Work required:
Every line below must be reproduced exactly. Copy them all.

=====

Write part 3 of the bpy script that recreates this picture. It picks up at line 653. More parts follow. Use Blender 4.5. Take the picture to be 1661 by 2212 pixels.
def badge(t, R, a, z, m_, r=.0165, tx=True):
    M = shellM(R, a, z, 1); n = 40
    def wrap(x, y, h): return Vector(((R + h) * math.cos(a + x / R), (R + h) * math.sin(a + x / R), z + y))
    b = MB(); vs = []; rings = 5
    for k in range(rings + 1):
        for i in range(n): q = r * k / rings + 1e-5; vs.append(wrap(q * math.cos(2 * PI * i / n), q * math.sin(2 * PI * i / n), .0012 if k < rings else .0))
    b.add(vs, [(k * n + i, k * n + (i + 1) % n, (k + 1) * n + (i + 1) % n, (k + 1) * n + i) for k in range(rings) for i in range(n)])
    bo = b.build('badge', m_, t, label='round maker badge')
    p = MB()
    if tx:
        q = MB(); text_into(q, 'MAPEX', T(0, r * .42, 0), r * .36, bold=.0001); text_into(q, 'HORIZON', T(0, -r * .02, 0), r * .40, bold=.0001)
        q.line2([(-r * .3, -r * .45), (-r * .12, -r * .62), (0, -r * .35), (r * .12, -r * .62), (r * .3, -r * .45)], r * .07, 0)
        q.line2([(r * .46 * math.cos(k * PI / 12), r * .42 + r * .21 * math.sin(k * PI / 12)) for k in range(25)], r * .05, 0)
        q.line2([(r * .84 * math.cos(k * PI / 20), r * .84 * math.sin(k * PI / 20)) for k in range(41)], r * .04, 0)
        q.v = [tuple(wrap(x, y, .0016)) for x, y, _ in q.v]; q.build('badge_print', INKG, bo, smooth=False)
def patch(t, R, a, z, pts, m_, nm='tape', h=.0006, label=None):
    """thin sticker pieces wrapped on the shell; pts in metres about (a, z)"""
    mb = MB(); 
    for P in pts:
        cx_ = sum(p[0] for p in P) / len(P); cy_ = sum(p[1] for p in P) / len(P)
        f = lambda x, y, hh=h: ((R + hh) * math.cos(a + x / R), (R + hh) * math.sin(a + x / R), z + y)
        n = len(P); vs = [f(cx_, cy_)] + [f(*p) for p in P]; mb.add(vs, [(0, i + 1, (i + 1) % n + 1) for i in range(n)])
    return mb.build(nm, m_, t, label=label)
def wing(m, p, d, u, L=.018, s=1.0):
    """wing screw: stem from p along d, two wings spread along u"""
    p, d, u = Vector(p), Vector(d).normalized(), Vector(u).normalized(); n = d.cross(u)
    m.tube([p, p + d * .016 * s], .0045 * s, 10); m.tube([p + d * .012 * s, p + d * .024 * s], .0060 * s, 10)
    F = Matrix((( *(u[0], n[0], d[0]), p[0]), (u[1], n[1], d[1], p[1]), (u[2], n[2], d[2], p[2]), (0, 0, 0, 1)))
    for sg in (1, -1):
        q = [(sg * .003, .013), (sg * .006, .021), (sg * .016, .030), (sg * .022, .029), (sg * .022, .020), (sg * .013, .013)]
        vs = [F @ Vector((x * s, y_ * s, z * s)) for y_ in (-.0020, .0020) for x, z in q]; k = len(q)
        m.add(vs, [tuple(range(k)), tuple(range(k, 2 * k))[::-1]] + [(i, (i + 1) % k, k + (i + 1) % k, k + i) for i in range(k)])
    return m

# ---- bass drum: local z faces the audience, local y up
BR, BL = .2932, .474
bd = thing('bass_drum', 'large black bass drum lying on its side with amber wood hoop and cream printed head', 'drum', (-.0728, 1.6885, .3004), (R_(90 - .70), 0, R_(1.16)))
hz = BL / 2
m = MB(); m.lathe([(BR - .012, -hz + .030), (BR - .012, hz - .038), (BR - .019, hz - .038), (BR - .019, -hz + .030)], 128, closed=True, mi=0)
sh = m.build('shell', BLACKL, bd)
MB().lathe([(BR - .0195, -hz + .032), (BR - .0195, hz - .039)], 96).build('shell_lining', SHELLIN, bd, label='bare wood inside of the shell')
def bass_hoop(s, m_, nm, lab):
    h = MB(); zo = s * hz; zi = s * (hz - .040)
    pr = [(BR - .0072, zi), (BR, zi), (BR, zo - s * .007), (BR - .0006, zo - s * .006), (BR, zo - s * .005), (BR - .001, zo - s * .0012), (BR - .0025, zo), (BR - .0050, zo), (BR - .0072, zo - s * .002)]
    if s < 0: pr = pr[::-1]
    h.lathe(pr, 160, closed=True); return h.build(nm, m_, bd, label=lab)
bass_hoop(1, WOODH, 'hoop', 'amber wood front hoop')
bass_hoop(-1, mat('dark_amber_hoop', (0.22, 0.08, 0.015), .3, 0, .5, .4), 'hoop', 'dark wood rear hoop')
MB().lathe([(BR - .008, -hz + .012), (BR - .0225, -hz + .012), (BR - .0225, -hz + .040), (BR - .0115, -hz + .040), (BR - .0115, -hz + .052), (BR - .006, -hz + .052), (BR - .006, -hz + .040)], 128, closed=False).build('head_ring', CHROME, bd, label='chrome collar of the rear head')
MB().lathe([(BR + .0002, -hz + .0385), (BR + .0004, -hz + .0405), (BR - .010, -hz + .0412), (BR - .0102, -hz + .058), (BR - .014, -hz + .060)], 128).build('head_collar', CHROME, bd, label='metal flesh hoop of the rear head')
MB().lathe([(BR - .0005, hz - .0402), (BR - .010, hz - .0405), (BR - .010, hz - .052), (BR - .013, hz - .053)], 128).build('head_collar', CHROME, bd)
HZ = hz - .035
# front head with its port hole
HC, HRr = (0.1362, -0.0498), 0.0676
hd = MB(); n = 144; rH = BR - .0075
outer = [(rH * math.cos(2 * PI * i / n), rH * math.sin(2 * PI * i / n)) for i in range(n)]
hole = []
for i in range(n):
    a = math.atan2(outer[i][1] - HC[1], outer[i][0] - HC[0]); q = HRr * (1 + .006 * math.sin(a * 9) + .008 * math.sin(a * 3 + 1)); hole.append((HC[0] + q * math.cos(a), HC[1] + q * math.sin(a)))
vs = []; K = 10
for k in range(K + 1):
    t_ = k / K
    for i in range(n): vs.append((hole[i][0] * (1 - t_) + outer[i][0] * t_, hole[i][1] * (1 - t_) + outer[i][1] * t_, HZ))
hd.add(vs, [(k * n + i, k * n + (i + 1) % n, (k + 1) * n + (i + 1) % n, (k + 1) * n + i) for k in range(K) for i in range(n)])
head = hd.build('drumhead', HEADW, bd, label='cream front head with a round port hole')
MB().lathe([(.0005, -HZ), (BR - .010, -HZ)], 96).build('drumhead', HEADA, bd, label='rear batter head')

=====

Answer for the task:
Write part 3 of the bpy script that recreates this picture. It picks up at line 653. More parts follow. Use Blender 4.5. Take the picture to be 1661 by 2212 pixels.
def badge(t, R, a, z, m_, r=.0165, tx=True):
    M = shellM(R, a, z, 1); n = 40
    def wrap(x, y, h): return Vector(((R + h) * math.cos(a + x / R), (R + h) * math.sin(a + x / R), z + y))
    b = MB(); vs = []; rings = 5
    for k in range(rings + 1):
        for i in range(n): q = r * k / rings + 1e-5; vs.append(wrap(q * math.cos(2 * PI * i / n), q * math.sin(2 * PI * i / n), .0012 if k < rings else .0))
    b.add(vs, [(k * n + i, k * n + (i + 1) % n, (k + 1) * n + (i + 1) % n, (k + 1) * n + i) for k in range(rings) for i in range(n)])
    bo = b.build('badge', m_, t, label='round maker badge')
    p = MB()
    if tx:
        q = MB(); text_into(q, 'MAPEX', T(0, r * .42, 0), r * .36, bold=.0001); text_into(q, 'HORIZON', T(0, -r * .02, 0), r * .40, bold=.0001)
        q.line2([(-r * .3, -r * .45), (-r * .12, -r * .62), (0, -r * .35), (r * .12, -r * .62), (r * .3, -r * .45)], r * .07, 0)
        q.line2([(r * .46 * math.cos(k * PI / 12), r * .42 + r * .21 * math.sin(k * PI / 12)) for k in range(25)], r * .05, 0)
        q.line2([(r * .84 * math.cos(k * PI / 20), r * .84 * math.sin(k * PI / 20)) for k in range(41)], r * .04, 0)
        q.v = [tuple(wrap(x, y, .0016)) for x, y, _ in q.v]; q.build('badge_print', INKG, bo, smooth=False)
def patch(t, R, a, z, pts, m_, nm='tape', h=.0006, label=None):
    """thin sticker pieces wrapped on the shell; pts in metres about (a, z)"""
    mb = MB(); 
    for P in pts:
        cx_ = sum(p[0] for p in P) / len(P); cy_ = sum(p[1] for p in P) / len(P)
        f = lambda x, y, hh=h: ((R + hh) * math.cos(a + x / R), (R + hh) * math.sin(a + x / R), z + y)
        n = len(P); vs = [f(cx_, cy_)] + [f(*p) for p in P]; mb.add(vs, [(0, i + 1, (i + 1) % n + 1) for i in range(n)])
    return mb.build(nm, m_, t, label=label)
def wing(m, p, d, u, L=.018, s=1.0):
    """wing screw: stem from p along d, two wings spread along u"""
    p, d, u = Vector(p), Vector(d).normalized(), Vector(u).normalized(); n = d.cross(u)
    m.tube([p, p + d * .016 * s], .0045 * s, 10); m.tube([p + d * .012 * s, p + d * .024 * s], .0060 * s, 10)
    F = Matrix((( *(u[0], n[0], d[0]), p[0]), (u[1], n[1], d[1], p[1]), (u[2], n[2], d[2], p[2]), (0, 0, 0, 1)))
    for sg in (1, -1):
        q = [(sg * .003, .013), (sg * .006, .021), (sg * .016, .030), (sg * .022, .029), (sg * .022, .020), (sg * .013, .013)]
        vs = [F @ Vector((x * s, y_ * s, z * s)) for y_ in (-.0020, .0020) for x, z in q]; k = len(q)
        m.add(vs, [tuple(range(k)), tuple(range(k, 2 * k))[::-1]] + [(i, (i + 1) % k, k + (i + 1) % k, k + i) for i in range(k)])
    return m

# ---- bass drum: local z faces the audience, local y up
BR, BL = .2932, .474
bd = thing('bass_drum', 'large black bass drum lying on its side with amber wood hoop and cream printed head', 'drum', (-.0728, 1.6885, .3004), (R_(90 - .70), 0, R_(1.16)))
hz = BL / 2
m = MB(); m.lathe([(BR - .012, -hz + .030), (BR - .012, hz - .038), (BR - .019, hz - .038), (BR - .019, -hz + .030)], 128, closed=True, mi=0)
sh = m.build('shell', BLACKL, bd)
MB().lathe([(BR - .0195, -hz + .032), (BR - .0195, hz - .039)], 96).build('shell_lining', SHELLIN, bd, label='bare wood inside of the shell')
def bass_hoop(s, m_, nm, lab):
    h = MB(); zo = s * hz; zi = s * (hz - .040)
    pr = [(BR - .0072, zi), (BR, zi), (BR, zo - s * .007), (BR - .0006, zo - s * .006), (BR, zo - s * .005), (BR - .001, zo - s * .0012), (BR - .0025, zo), (BR - .0050, zo), (BR - .0072, zo - s * .002)]
    if s < 0: pr = pr[::-1]
    h.lathe(pr, 160, closed=True); return h.build(nm, m_, bd, label=lab)
bass_hoop(1, WOODH, 'hoop', 'amber wood front hoop')
bass_hoop(-1, mat('dark_amber_hoop', (0.22, 0.08, 0.015), .3, 0, .5, .4), 'hoop', 'dark wood rear hoop')
MB().lathe([(BR - .008, -hz + .012), (BR - .0225, -hz + .012), (BR - .0225, -hz + .040), (BR - .0115, -hz + .040), (BR - .0115, -hz + .052), (BR - .006, -hz + .052), (BR - .006, -hz + .040)], 128, closed=False).build('head_ring', CHROME, bd, label='chrome collar of the rear head')
MB().lathe([(BR + .0002, -hz + .0385), (BR + .0004, -hz + .0405), (BR - .010, -hz + .0412), (BR - .0102, -hz + .058), (BR - .014, -hz + .060)], 128).build('head_collar', CHROME, bd, label='metal flesh hoop of the rear head')
MB().lathe([(BR - .0005, hz - .0402), (BR - .010, hz - .0405), (BR - .010, hz - .052), (BR - .013, hz - .053)], 128).build('head_collar', CHROME, bd)
HZ = hz - .035
# front head with its port hole
HC, HRr = (0.1362, -0.0498), 0.0676
hd = MB(); n = 144; rH = BR - .0075
outer = [(rH * math.cos(2 * PI * i / n), rH * math.sin(2 * PI * i / n)) for i in range(n)]
hole = []
for i in range(n):
    a = math.atan2(outer[i][1] - HC[1], outer[i][0] - HC[0]); q = HRr * (1 + .006 * math.sin(a * 9) + .008 * math.sin(a * 3 + 1)); hole.append((HC[0] + q * math.cos(a), HC[1] + q * math.sin(a)))
vs = []; K = 10
for k in range(K + 1):
    t_ = k / K
    for i in range(n): vs.append((hole[i][0] * (1 - t_) + outer[i][0] * t_, hole[i][1] * (1 - t_) + outer[i][1] * t_, HZ))
hd.add(vs, [(k * n + i, k * n + (i + 1) % n, (k + 1) * n + (i + 1) % n, (k + 1) * n + i) for k in range(K) for i in range(n)])
head = hd.build('drumhead', HEADW, bd, label='cream front head with a round port hole')
MB().lathe([(.0005, -HZ), (BR - .010, -HZ)], 96).build('drumhead', HEADA, bd, label='rear batter head')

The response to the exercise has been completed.